Jim Johnson (Marathon Petroleum)

Marathon utilizes three methods of corrosion monitoring in the crude/vacuum units: multipoint resistance measurement (iicorr, FSM, GEBetz RCM) systems for naphthenic acid corrosion, ER probes, and corrosion coupons. While the use of coupons may not be considered an ‘advanced method’ for monitoring corrosion, we do continue to utilize them in our refining system.

Two of our refineries have installed multipoint resistance measurement technology in areas that previously experienced naphthenic acid corrosion. One refinery utilizes iicorr’s Field Signature Method (FSM) system, while the other location utilizes GEBetz’ Resistance Corrosion Monitoring (RCM) system. Neither of these systems is monitored continuously. Rather, spot readings are taken on a routine basis with the calculated corrosion rate reported to the refinery. A mix of ER probes and coupons are utilized in our refineries. Either is used depending on the corrosion history of the particular circuit and how frequent corrosion data is required. One of our refineries utilizes a data logger on the ER probe signal to capture data on a near continuous basis, whereas at all other locations the probes are typically monitored on a weekly basis. We have no examples where data is sent to the DCS. Corrosion coupons are still widely used, mainly for general corrosion monitoring. At one refinery that is designed for high TAN crudes, corrosion coupons of various less corrosion resistant metallurgies are placed in select circuits to provide data on the relative corrosivity of certain crudes and cuts. This data will be used in an effort to better optimize metallurgy requirements in the future and provide pertinent corrosion data if a common crude is processed at another location.

Doug Meyne (Champion)

Traditionally, standard corrosion coupons and ER probes are used to monitor corrosion in operating units. The main limitation of these types of corrosion monitoring devices is the limited amount of data that they generate, usually 1 to 2 corrosion rates a week if not less. Corrosion in operating units tends to be episodic in nature and can be attributed to many changes in operating conditions. Under normal conditions a system may see 1-5 mpy corrosion rates; however, the rates can spike up to hundreds of mpy during one of these corrosion episodes. It is critical to identify these corrosion spikes while they occur so that changes in operations or chemical additions can be made immediately to resolve the issue. By reducing the time duration of these spikes, the overall corrosion rate is minimized.

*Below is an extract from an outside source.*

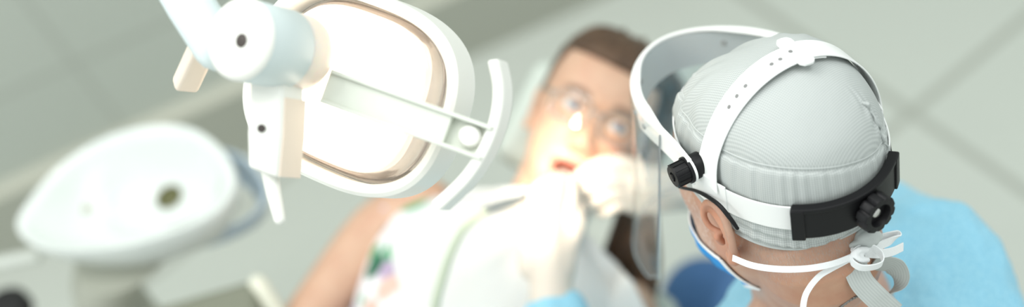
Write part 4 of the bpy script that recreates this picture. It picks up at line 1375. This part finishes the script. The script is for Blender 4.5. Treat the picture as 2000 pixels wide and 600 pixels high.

In order to “see” these corrosion spikes and overcome the limited data acquiring capabilities of traditional coupons and ER probes, Champion utilizes data loggers to obtain multiple corrosion rates per day. Standard ER probes are hooked up to the data loggers which have the ability to store several days of corrosion rates. Typically, the rates are uploaded to a handheld unit out in the field and then downloaded to a PC. The data loggers can also be tied directly into a DCS system via cables or wireless buses to yield true “real time” corrosion rates. These data loggers our part of our standard corrosion monitoring package and can be set to read corrosion rates on any given time interval.

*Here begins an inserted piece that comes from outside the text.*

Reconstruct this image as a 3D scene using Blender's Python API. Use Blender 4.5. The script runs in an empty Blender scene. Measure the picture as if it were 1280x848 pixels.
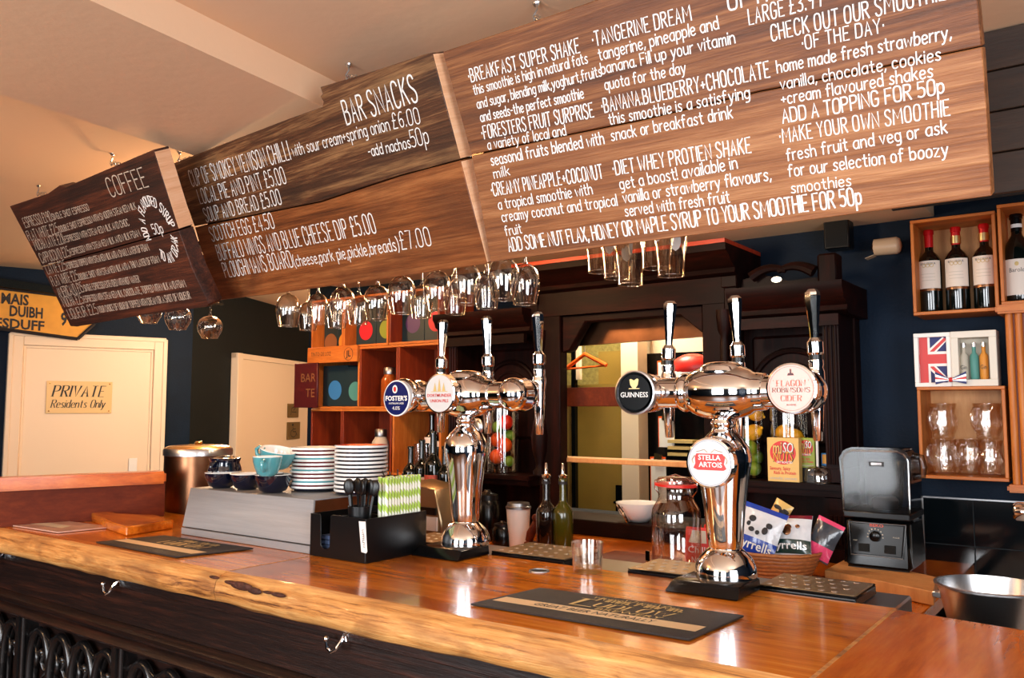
import bpy, bmesh, math, random
from mathutils import Vector, Matrix
random.seed(7)
PI = math.pi
SC = bpy.context.scene
COL = SC.collection

# ---------------------------------------------------------------- camera
F_PX, YAW, PITCH, EYE = 1050.0, math.radians(36.5), math.radians(4.72), Vector((0, 0, 1.5))
cam = bpy.data.cameras.new('camera'); cam.sensor_width = 36.0; cam.lens = 36.0 * F_PX / 1280.0
cam.clip_start = 0.05
cam_o = bpy.data.objects.new('camera', cam); COL.objects.link(cam_o)
cam_o.location = EYE; cam_o.rotation_euler = (PI / 2 + PITCH, 0, YAW)
SC.camera = cam_o

# ---------------------------------------------------------------- world, lights, exposure
w = bpy.data.worlds.new('world'); SC.world = w; w.use_nodes = True
w.node_tree.nodes['Background'].inputs[0].default_value = (0.75, 0.85, 1.0, 1)
w.node_tree.nodes['Background'].inputs[1].default_value = 0.4
SC.view_settings.view_transform = 'Standard'; SC.view_settings.look = 'None'
SC.view_settings.gamma = 1.0; SC.view_settings.use_curve_mapping = False
SC.view_settings.exposure = 0.25
SC.cycles.max_bounces = 10; SC.cycles.transparent_max_bounces = 40
SC.cycles.sample_clamp_indirect = 6.0
SC.cycles.caustics_reflective = False; SC.cycles.caustics_refractive = False

def area(name, loc, target, sx, sy, power, col, spread=180):
    l = bpy.data.lights.new(name, 'AREA'); l.shape = 'RECTANGLE'; l.size = sx; l.size_y = sy
    l.energy = power; l.color = col; l.spread = math.radians(spread)
    o = bpy.data.objects.new(name, l); COL.objects.link(o); o.location = loc
    o.rotation_euler = (Vector(target) - Vector(loc)).to_track_quat('-Z', 'Y').to_euler()
    return o
def lamp(name, loc, power, col, r=0.04):
    l = bpy.data.lights.new(name, 'POINT'); l.energy = power; l.color = col; l.shadow_soft_size = r
    o = bpy.data.objects.new(name, l); COL.objects.link(o); o.location = loc
    return o
DAY = (0.93, 0.96, 1.0); WARM = (1.0, 0.58, 0.27); SOFTW = (1.0, 0.80, 0.58)
# daylight through the pub's front windows, behind and beside the camera
area('window_light', (-1.9, -2.85, 1.55), (-1.6, 1.6, 1.5), 1.3, 1.7, 96, DAY)
area('window_light', (0.35, -2.85, 1.55), (-0.6, 1.6, 1.5), 1.3, 1.7, 96, DAY)
area('window_light', (1.25, 0.2, 1.6), (-0.9, 1.5, 1.7), 1.2, 1.4, 46, DAY)
# pub lamps
lamp('lamp_over_bar', (-2.15, 2.40, 2.08), 15, WARM, 0.06)
lamp('lamp_over_bar', (-3.35, 2.35, 2.15), 20, WARM, 0.06)
lamp('lamp_over_bar', (-1.35, 2.28, 2.06), 14, SOFTW, 0.06)
lamp('lamp_by_window', (-3.2, -0.2, 2.1), 30, WARM, 0.10)
lamp('lamp_in_lobby', (-4.9, 3.6, 2.05), 46, (1.0, 0.72, 0.48), 0.10)
lamp('lamp_in_lobby', (-5.0, 6.0, 2.2), 60, (1.0, 0.72, 0.48), 0.10)
lamp('lamp_in_passage', (-2.2, 3.85, 2.3), 48, (1.0, 0.9, 0.66), 0.10)

# ---------------------------------------------------------------- geometry helpers
CM = Matrix.Rotation(YAW, 3, 'Z') @ Matrix.Rotation(PI / 2 + PITCH, 3, 'X')
def ray(px, py): return CM @ Vector(((px - 640) / F_PX, (424 - py) / F_PX, -1.0))
def on_y(px, py, Y): d = ray(px, py); return EYE + d * (Y / d.y)
def on_z(px, py, Z): d = ray(px, py); return EYE + d * ((Z - EYE.z) / d.z)
def on_pl(px, py, o, n): d = ray(px, py); return EYE + d * ((Vector(o) - EYE).dot(n) / d.dot(n))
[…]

Eberhard Lucke (Commonwealth E&C) I haven’t seen any operation yet that would show corrosion monitoring in the DCS. The most advanced I have seen (and I may be outdated on that) was installed corrosion probes with easy connections to a data logger (handheld, PDA like device). A dedicated maintenance person would walk the unit in certain intervals and collect all the data from the corrosion probes via data logger. The data would then be transferred electronically into spreadsheets and used in an offline unit monitoring system. I assume that with new wireless technologies and internet connections, automatic data transfer into databases and even the DCS should be no problem, if required.